Yes, it leads to undefined behavior. The problem is working here purely becuase of luck and may crash any time. The solution is to allocate the memory using malloc For example if you want to allocate memory for count number of elements then you can use int* p = (int*)malloc(sizeof(int)*count);. From here on you can access p as an array of count elements.
It likely works because the memory immediately after *p is both accessible (allocated in the VM system and has the right bits set), and not in use for anything else. This could all change if malloc finds you some bytes immediately before an inaccessible page; or if you move to a malloc implementation that uses the trailing space for bookkeeping.
So it's not really safe.
Accessing unallocated memory leads to undefined behavior. Exactly what happens will depends on a variety of conditions. It may "work" now but you could see problems when you extend your program.
If you don't know how many items you want to read, there are a couple of strategies to use.
Use realloc to grow the buffer as you need more space.
Use a linked list instead of an array
Most definitely yes. Its just pure luck that you can access without allocating. malloc does not what memory you are using and that could result in serious problems.
Hence its a compulsion (i don't want to use the word better here) to allocate memory according to your needs and then use it.
Some problems which could result are:
Segmentation fault
Memory corruption
and it may result in giving you headache for hours when the behavior is undefined.

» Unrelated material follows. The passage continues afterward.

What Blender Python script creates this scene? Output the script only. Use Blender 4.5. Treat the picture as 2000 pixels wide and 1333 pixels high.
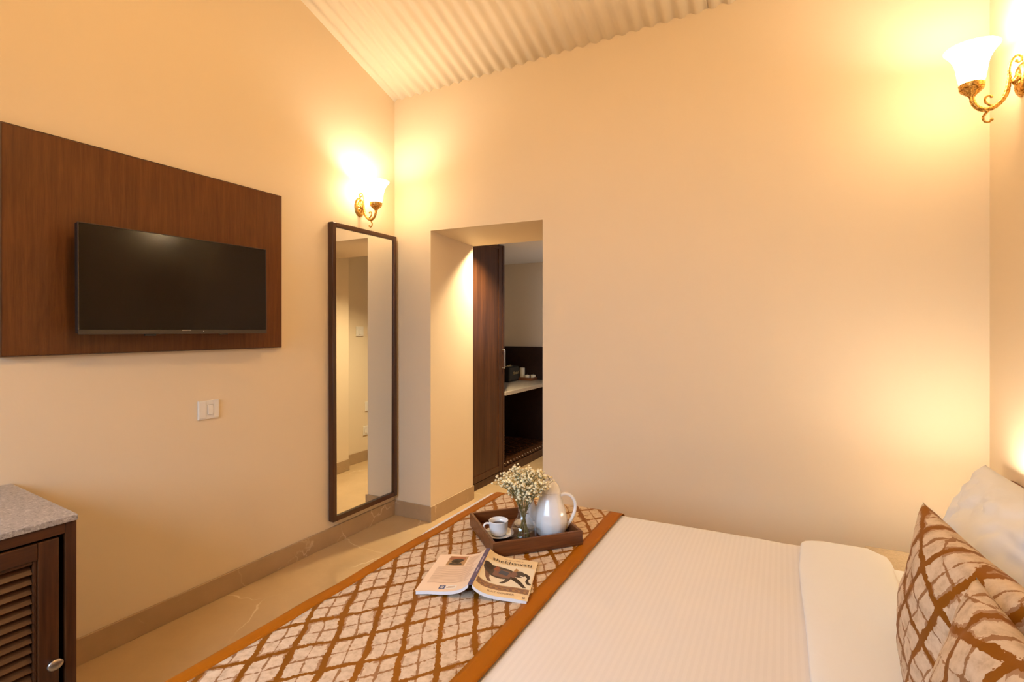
import bpy, bmesh, math, random
from mathutils import Vector, Matrix, noise
random.seed(7)
S = bpy.context.scene
for o in list(bpy.data.objects):
    bpy.data.objects.remove(o)
COL = S.collection
PI = math.pi

# ------------------------------------------------------------------ camera
cam_d = bpy.data.cameras.new('camera')
cam = bpy.data.objects.new('camera', cam_d)
COL.objects.link(cam)
cam.location = (0, 0, 1.38)
cam.rotation_euler = (PI / 2, 0, math.atan(0.525))
cam_d.sensor_width = 36
cam_d.lens = 18.0
cam_d.shift_y = -21.5 / 2000
cam_d.clip_start = 0.02
S.camera = cam

# ------------------------------------------------------------------ world, daylight, exposure
W = bpy.data.worlds.new('world')
S.world = W
W.use_nodes = True
W.node_tree.nodes['Background'].inputs[0].default_value = (0.80, 0.90, 1.0, 1)
W.node_tree.nodes['Background'].inputs[1].default_value = 1.0

def add_light(name, kind, loc, power, color, rot=(0, 0, 0), **kw):
    d = bpy.data.lights.new(name, kind)
    d.energy = power
    d.color = color
    for k, v in kw.items():
        setattr(d, k, v)
    o = bpy.data.objects.new(name, d)
    o.location = loc
    o.rotation_euler = rot
    COL.objects.link(o)
    return o

# daylight through the window in the near wall (behind the camera)
DAY = (0.55, 0.74, 1.0)
add_light('window_daylight', 'AREA', (-1.25, -1.62, 1.75), 46, DAY, (PI / 2 - .62, 0, 0), spread=math.radians(105),
          shape='RECTANGLE', size=1.9, size_y=1.3)
# added cool fill for the dressing alcove, set before an invented side window
add_light('alcove_fill', 'AREA', (-1.19, 4.95, 1.55), 3.5, DAY, (0, PI / 2, 0), shape='RECTANGLE', size=.62, size_y=.42)
WARM = (1.0, 0.90, 0.72)
GLOW = (1.0, 0.67, 0.32)
P_FILL = 68.0
P_SCONCE = 16.5
P_LAMP = 16.0
P_DOWN = 225.0
vs = S.view_settings
vs.view_transform = 'Standard'
vs.look = 'None'
vs.exposure = -0.06
vs.gamma = 1.0
vs.use_curve_mapping = False
# render cost: stop early on smooth walls, drop caustic paths
S.cycles.use_adaptive_sampling = True
S.cycles.adaptive_threshold = 0.06
S.cycles.caustics_reflective = False
S.cycles.caustics_refractive = False
S.cycles.max_bounces = 8

# ------------------------------------------------------------------ node helper
class NT:
    def __init__(s, name, rough=0.5):
        s.m = bpy.data.materials.new(name)
        s.m.use_nodes = True
        s.t = s.m.node_tree
        s.t.nodes.clear()
        s.out = s.t.nodes.new('ShaderNodeOutputMaterial')
    def n(s, kind, **inp):
        nd = s.t.nodes.new('ShaderNode' + kind)
        for k, v in inp.items():
            s.set(nd, k, v)
        return nd
    def set(s, nd, k, v):
        k2 = int(k[1:]) if (k[0] == 'i' and k[1:].isdigit()) else k.replace('_', ' ')
        sock = nd.inputs[k2]
        if isinstance(v, bpy.types.NodeSocket):
            s.t.links.new(v, sock)
        else:
            if isinstance(v, tuple) and len(v) == 3 and sock.type == 'RGBA':
                v = v + (1,)
            sock.default_value = v
    def math(s, op, a, b=None, c=None):
        nd = s.t.nodes.new('ShaderNodeMath')
        nd.operation = op
        s.set(nd, 'i0', a)
        if b is not None: s.set(nd, 'i1', b)
        if c is not None: s.set(nd, 'i2', c)
        return nd.outputs[0]
    def mix(s, f, a, b):
        nd = s.t.nodes.new('ShaderNodeMixRGB')
        s.set(nd, 'i0', f); s.set(nd, 'i1', a); s.set(nd, 'i2', b)
        return nd.outputs[0]
    def coord(s, which='Object'):
        return s.t.nodes.new('ShaderNodeTexCoord').outputs[which]
    def mapping(s, vec, scale=(1, 1, 1), rot=(0, 0, 0), loc=(0, 0, 0)):
        nd = s.t.nodes.new('ShaderNodeMapping')
        s.set(nd, 'Vector', vec)
        nd.inputs['Scale'].default_value = scale
        nd.inputs['Rotation'].default_value = rot
        nd.inputs['Location'].default_value = loc
        return nd.outputs[0]
    def noise(s, vec, scale, detail=3, rough=0.5, dist=0.0):
        nd = s.n('TexNoise', Vector=vec, Scale=scale, Detail=detail, Roughness=rough, Distortion=dist)
        return nd.outputs[0]
    def ramp(s, f, stops):
        nd = s.t.nodes.new('ShaderNodeValToRGB')
        s.set(nd, 'Fac', f)
        el = nd.color_ramp.elements
        while len(el) < len(stops): el.new(0.5)
        for e, (p, c) in zip(el, stops):
            e.position = p
            e.color = (c + (1,)) if len(c) == 3 else c
        return nd.outputs[0]
    def bump(s, h, strength=0.3, dist=0.01):
        nd = s.n('Bump', Height=h, Strength=strength, Distance=dist)
        return nd.outputs[0]
    def bsdf(s, **inp):
        nd = s.n('BsdfPrincipled', **inp)
        s.t.links.new(nd.outputs[0], s.out.inputs[0])
        return nd
    def surf(s, sock):
        s.t.links.new(sock, s.out.inputs[0])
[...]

For eg: the location of a crash may not be the exact place of origin of the problem.
The reason this code works is that the kernel never gives you a fraction of the system page size (which should be 4k). This means the memory after the first sizeof(int) bytes is actually owned by the process you run, but not allocated to you by the second layer of abstraction which is malloc.
"Segmentation fault" happens when you try and access memory outside the pages allocated to you by the kernel. You won't see it until you step out of your page.
The problem that may arise here is that you use malloc again and you will receive a pointer to a memory you used without malloc being aware of it. This will cause hellish bugs since you will change data used in different contexts without knowing.
As for your second question, the right way is very program dependent.
If the number of elements can be bounded reasonably, it might be OK to always allocate the same size using a constant defined in your program. This is ALWAYS the secure way (you need to make sure you don't let the user give you more than what you allocated).
If you really have a broad range of array sizes here, you might want to use a linked list which is built for that exactly.
There are two levels of memory allocation that take usually take place. At operating system level, you map memory pages to your address space. A page is the basic unit of memory management and is usually something like 1K or 4K bytes (but can be much larger or as small as 512 bytes, depending upon the system). It is possible to do that mapping yourself by making the appropriate system calls. However, applications generally only do that when they need large blocks of memory.
Standard libraries generally maintain a pool of pages. When you call malloc, the library looks to see if there is available memory in the pool. If so, it returns a block of memory from pages already mapped by the operating system. If not, the library make the system call to map more pages to the process and adds them to the managed pool.
Mapping and unmapping pages is a rather time consuming process. By using pooling, the library can speed things up significantly.
Invariable, the standard library functions allocate a few bytes in front of the memory returned by malloc and the like so that they can know how much memory is in the block when it is free'd. Many will also add memory add the end of the block as well for error checking.
When you are doing what you are doing, you could be reading this extra data or you could be reading some data that was mapped to the memory pool by the library.
What you are doing is bad.
IF you do not know the number of items in advance, you can use a data structure, such a linked list where new entries are created with each new number.